À chegada da Lusa é erguida uma lanterna para inspeção e antes que a rede seja aberta, é facilmente visível uma variedade de pequenos animais que a povoam e que tiram partido de uma superfície de fixação que antes não existia ali.
“Estamos a produzir amêijoas mas também a dar a possibilidade de outras espécies se fixarem e fazerem aqui a sua vida, algo que não nos incomoda e até é agradável, ver a vida que se desenvolve aqui à volta”, assume Rodrigo.
Anfípodes, poliquetas, cracas, mexilhões e ouriços-do-mar são alguns dos organismos que passaram a fazer desta estrutura a sua casa, às quais se juntam as que deles se alimentam.
“Cria-se aqui um ecossistema, um recife, onde antes não existia nada. Aliamos a produção com a vida natural”, destaca.
A navegação e a pesca estão interditadas na área, mas Rodrigo defende que toda a estrutura funciona como “uma maternidade” permitindo que “o peixe cresça e saia”, contribuindo para o aumento de pescado.
As lanternas são colunas com cerca de três metros de altura e meio metro de largura, forradas com rede e com vários andares quadrangulares onde são colocadas as amêijoas a crescer.
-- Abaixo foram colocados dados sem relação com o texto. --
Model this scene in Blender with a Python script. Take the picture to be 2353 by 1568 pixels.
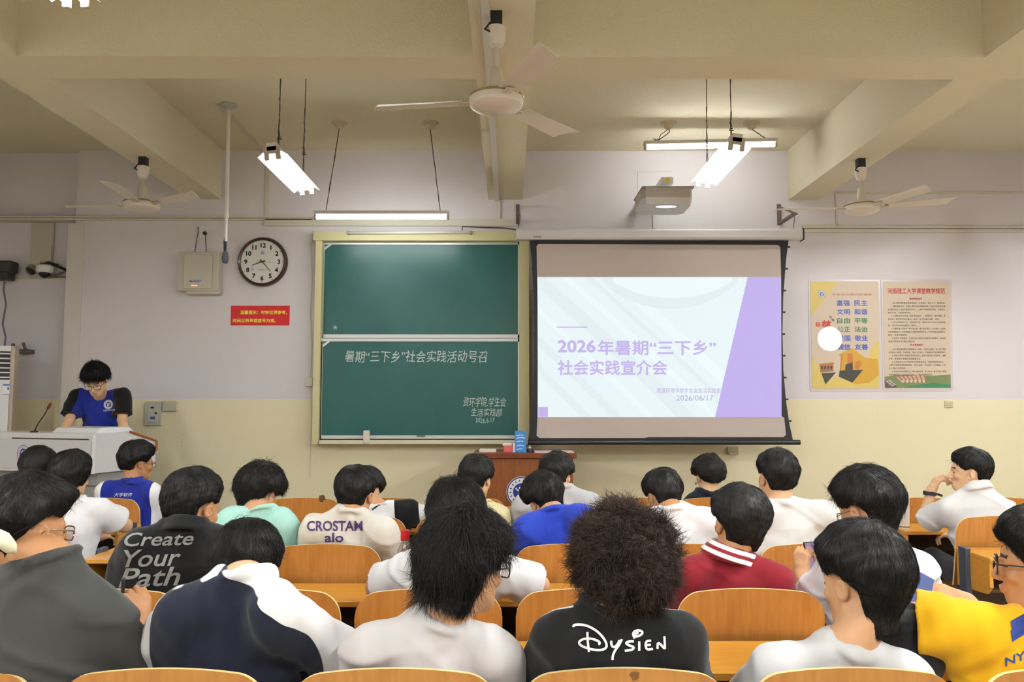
import bpy, bmesh, math, random
import numpy as np
from mathutils import Vector, Matrix
from mathutils.bvhtree import BVHTree

scene = bpy.context.scene
for _o in list(bpy.data.objects):
    bpy.data.objects.remove(_o)
COL = scene.collection

# ------------------------------------------------------------------ camera
IMG_W, IMG_H, FPX = 2353.0, 1568.0, 1830.0
CAM_Z = 1.52
PITCH = math.atan(141.0 / FPX)
YAW = math.atan(6.5 / FPX)
cam_data = bpy.data.cameras.new('camera')
cam_data.sensor_width = 36.0
cam_data.lens = 36.0 * FPX / IMG_W
cam_data.clip_start = 0.05
cam = bpy.data.objects.new('camera', cam_data)
cam.location = (0, 0, CAM_Z)
cam.rotation_euler = (math.pi / 2 + PITCH, 0, -YAW)
COL.objects.link(cam)
scene.camera = cam

# ------------------------------------------------------------------ world, exposure
world = bpy.data.worlds.new('world')
scene.world = world
world.use_nodes = True
world.node_tree.nodes['Background'].inputs[0].default_value = (0.9, 0.9, 1.0, 1)
world.node_tree.nodes['Background'].inputs[1].default_value = 0.05
scene.view_settings.view_transform = 'Standard'
scene.view_settings.look = 'None'
scene.view_settings.gamma = 1.0
scene.view_settings.use_curve_mapping = False
scene.view_settings.exposure = 0.05
scene.cycles.max_bounces = 7
scene.cycles.diffuse_bounces = 4
scene.cycles.use_adaptive_sampling = True
scene.cycles.adaptive_threshold = 0.03
scene.cycles.use_denoising = True
TUBE_E = 46.0
REAR_E = 330.0

# ------------------------------------------------------------------ pixel ray helper (where a thing stands at a given depth)
_R = cam.rotation_euler.to_matrix()
def P(px, py, Y):
    d = _R @ Vector(((px - IMG_W / 2) / FPX, (IMG_H / 2 - py) / FPX, -1.0))
    t = Y / d.y
    return Vector((d.x * t, Y, CAM_Z + d.z * t))
def PZ(px, py, Z):
    d = _R @ Vector(((px - IMG_W / 2) / FPX, (IMG_H / 2 - py) / FPX, -1.0))
    t = (Z - CAM_Z) / d.z
    return Vector((d.x * t, d.y * t, Z))

# ------------------------------------------------------------------ materials
def lin(c):
    if isinstance(c, str):
        c = c.lstrip('#'); c = [int(c[i:i + 2], 16) for i in (0, 2, 4)]
    r = []
    for v in c[:3]:
        v = v / 255.0
        r.append(v / 12.92 if v <= 0.04045 else ((v + 0.055) / 1.055) ** 2.4)
    return (r[0], r[1], r[2], 1.0)
MATS = {}
def mat(name, color=(200, 200, 200), rough=0.6, metal=0.0, emit=0.0, ecolor=None, bump=0.0, bscale=60.0, spec=0.5,
        mottle=0.0, mscale=8.0, alpha=1.0, trans=0.0, sheen=0.0, coat=0.0):
    if name in MATS:
        return MATS[name]
    m = bpy.data.materials.new(name)
    m.use_nodes = True
    nt = m.node_tree
    b = nt.nodes['Principled BSDF']
    c = lin(color)
    b.inputs['Base Color'].default_value = c
    b.inputs['Roughness'].default_value = rough
    b.inputs['Metallic'].default_value = metal
    b.inputs['Specular IOR Level'].default_value = spec
    if trans: b.inputs['Transmission Weight'].default_value = trans
    if sheen: b.inputs['Sheen Weight'].default_value = sheen
    if coat: b.inputs['Coat Weight'].default_value = coat
    if emit:
        b.inputs['Emission Color'].default_value = lin(ecolor or color)
        b.inputs['Emission Strength'].default_value = emit
    if alpha < 1: b.inputs['Alpha'].default_value = alpha
    if bump or mottle:
        tc = nt.nodes.new('ShaderNodeTexCoord')
    if mottle:
        n = nt.nodes.new('ShaderNodeTexNoise'); n.inputs['Scale'].default_value = mscale
        n.inputs['Detail'].default_value = 5
        nt.links.new(tc.outputs['Object'], n.inputs['Vector'])
        mx = nt.nodes.new('ShaderNodeMix'); mx.data_type = 'RGBA'; mx.blend_type = 'MULTIPLY'
        mr = nt.nodes.new('ShaderNodeMapRange')
        mr.inputs[1].default_value = 0.3; mr.inputs[2].default_value = 0.7
        mr.inputs[3].default_value = 1.0 - mottle; mr.inputs[4].default_value = 1.0 + mottle * 0.3
        nt.links.new(n.outputs['Fac'], mr.inputs[0])
        mx.inputs['Factor'].default_value = 1.0
        mx.inputs['A'].default_value = c
        nt.links.new(mr.outputs[0], mx.inputs['B'])
        nt.links.new(mx.outputs['Result'], b.inputs['Base Color'])
    if bump:
        n = nt.nodes.new('ShaderNodeTexNoise'); n.inputs['Scale'].default_value = bscale
        n.inputs['Detail'].default_value = 3
        nt.links.new(tc.outputs['Object'], n.inputs['Vector'])
        bp = nt.nodes.new('ShaderNodeBump'); bp.inputs['Strength'].default_value = bump
        bp.inputs['Distance'].default_value = 0.01
        nt.links.new(n.outputs['Fac'], bp.inputs['Height'])
        nt.links.new(bp.outputs['Normal'], b.inputs['Normal'])
    MATS[name] = m
    return m
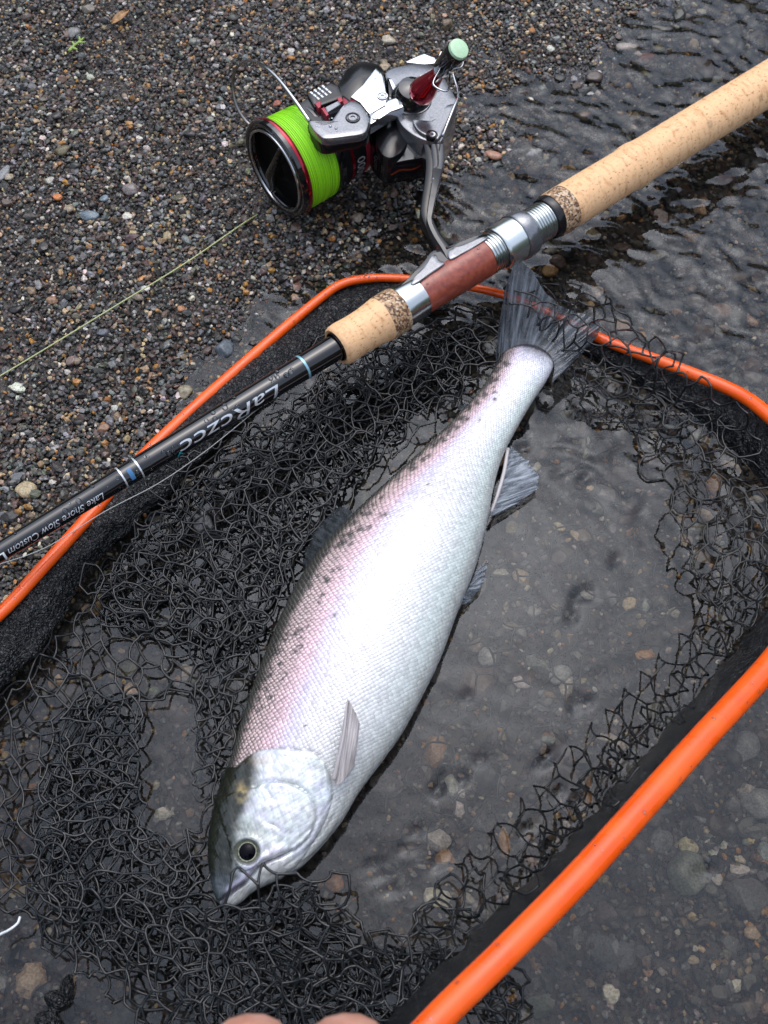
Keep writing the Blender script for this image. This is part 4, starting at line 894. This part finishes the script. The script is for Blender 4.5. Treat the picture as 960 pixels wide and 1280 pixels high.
k = sm(.35, .50, WW); col = col*(1-k)+C_(.57, .56, .57)*k
k = sm(.55, .75, WW); col = col*(1-k)+C_(.55, .565, .56)*k
k = sm(.76, .90, WW+.04*nz)*(.8*sstep(.15, .5, U)[..., None]+.2); col = col*(1-k)+C_(.54, .60, .57)*k
k = sm(.93, .99, WW); col = col*(1-k)+C_(.53, .55, .53)*k
k = sm(1.03, 1.2, W); col = col*(1-k)+C_(.55, .57, .56)*k
k = sm(.90, .96, U); col = col*(1-.5*k)+C_(.62, .60, .74)*.5*k*sm(.12, .3, WW)
kf = (sstep(.962, 1.0, U+.006*nz2)*.85)[..., None]; col = col*(1-kf)+C_(.13, .135, .155)*kf
# dark spots: many near the back, a few down the side
spot = np.zeros((NU, NV)); rg = np.random.default_rng(77)
for q in range(165):
    u_ = rg.uniform(.23, .955); w_ = rg.choice([rg.uniform(.02, .10), rg.uniform(.05, .19), rg.uniform(.1, .42)], p=[.55, .33, .12])
    i = int(np.searchsorted(Lc_/Lc_[-1], u_)); i = min(i, NU-1); cx = bk[i]*(1-w_)+bl[i]*w_; 
    rr0 = rg.uniform(1.6, 3.5)*(1 if w_ < .2 else .75); d_ = np.hypot(fx-cx[0], (fy-cx[1])*rg.uniform(.8, 1.4))+2.2*noise(fx/2.6, fy/2.6, q, 77)
    spot = np.maximum(spot, sstep(rr0+.8, rr0-.8, d_)*rg.uniform(.8, 1))
spot *= topm*(1-inhead); col = col*(1-.97*spot[..., None])+C_(.018, .022, .018)*.97*spot[..., None]
# lateral line and belly seam
lat = np.exp(-((W-.43)/.006)**2)*(1-inhead)*sstep(.22, .3, U); col = col*(1-.18*lat[..., None])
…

A largura da rede dita o “tamanho e a quantidade de bivalves” a colocar, que vão passando da mais estreita com “90 micrómetros” até à de “um centímetro”.
Nesta altura há “150” destas estruturas dentro de água e “mais 100” se vão juntar “até dezembro”, numa previsão de “4.000 dentro de um ano”. Quando a estrutura estiver em total produção “serão cerca de 10.000”, refere aquele responsável.
Do interior da lanterna que aguarda a inspeção no barco, o biólogo marinho retira uma mão-cheia de pequenas amêijoas com dois centímetros, revelando que o crescimento tem estado a “correr bem” e que a sobrevivência no mar “está acima do esperado de 70%, chegando aos 90%”.
Para alcançarem estes valores contam com a “vasta experiência” dos “quatro funcionários” efetivos, com a previsão de “12 daqui a um ano”, mas a localização do viveiro também faz a diferença.
O Barlavento algarvio (zona oeste) é “muito rico em plâncton” – pequenos animais e algas dos quais os peixes e os bivalves se alimentam –, o que ditou a escolha do local, à qual acresce a temperatura e salinidade da água, “ideais para o seu crescimento”, adianta.
O responsável aponta ainda que a baía de Lagos tem também a “vantagem” de ser uma área onde o mar “é mais ameno que a costa oeste [Vicentina] – também muito rica em alimento”, permitindo “ir mais vezes ao mar” e com melhores condições para trabalhar.
Este é um processo que começa quase a 300 quilómetros de distância, na maternidade da empresa no Centro Biomarinho da Nazaré, onde o processo de reprodução da amêijoa macha ou judia (‘Venerupis pullastra’) acontece.
Depois de induzida a postura e criadas as “sementes” – amêijoa com três a quatro milímetros – são transportadas para o Algarve e colocadas no viveiro.
A espécie para cultivo também foi criteriosamente escolhida, tendo em conta o domínio do seu ciclo e o facto do conteúdo de carne ser “mais estável mesmo depois da desova”, mantendo a “sua estrutura e mais carne” ao longo do ano, sublinha.
A visita ao viveiro é acompanhada pelo cofundador da plataforma de financiamento colaborativo GoParity que tem colaborado com a empresa nos diversos passos do seu desenvolvimento.
Manuel Nina anuncia que a plataforma “irá lançar na próxima semana” mais campanhas de financiamento colaborativo para a Oceano Fresco, com o objetivo de angariar “um total 350 mil euros”, que visam “apoiar a investigação científica que a empresa está a desenvolver na maternidade na Nazaré”.
O ‘crowdlending’ é uma opção de financiamento onde empresas e pessoas podem “investir e emprestar dinheiro, com juros definidos a uma empresa ou instituição para desenvolvimento de uma atividade”, esclarece.
O primeiro aconteceu em junho de 2020 e tem contribuído “em cada passo da sua instalação, tanto dos viveiros com da evolução da maternidade”, num total de “730 mil euros” angariados em “7 campanhas”.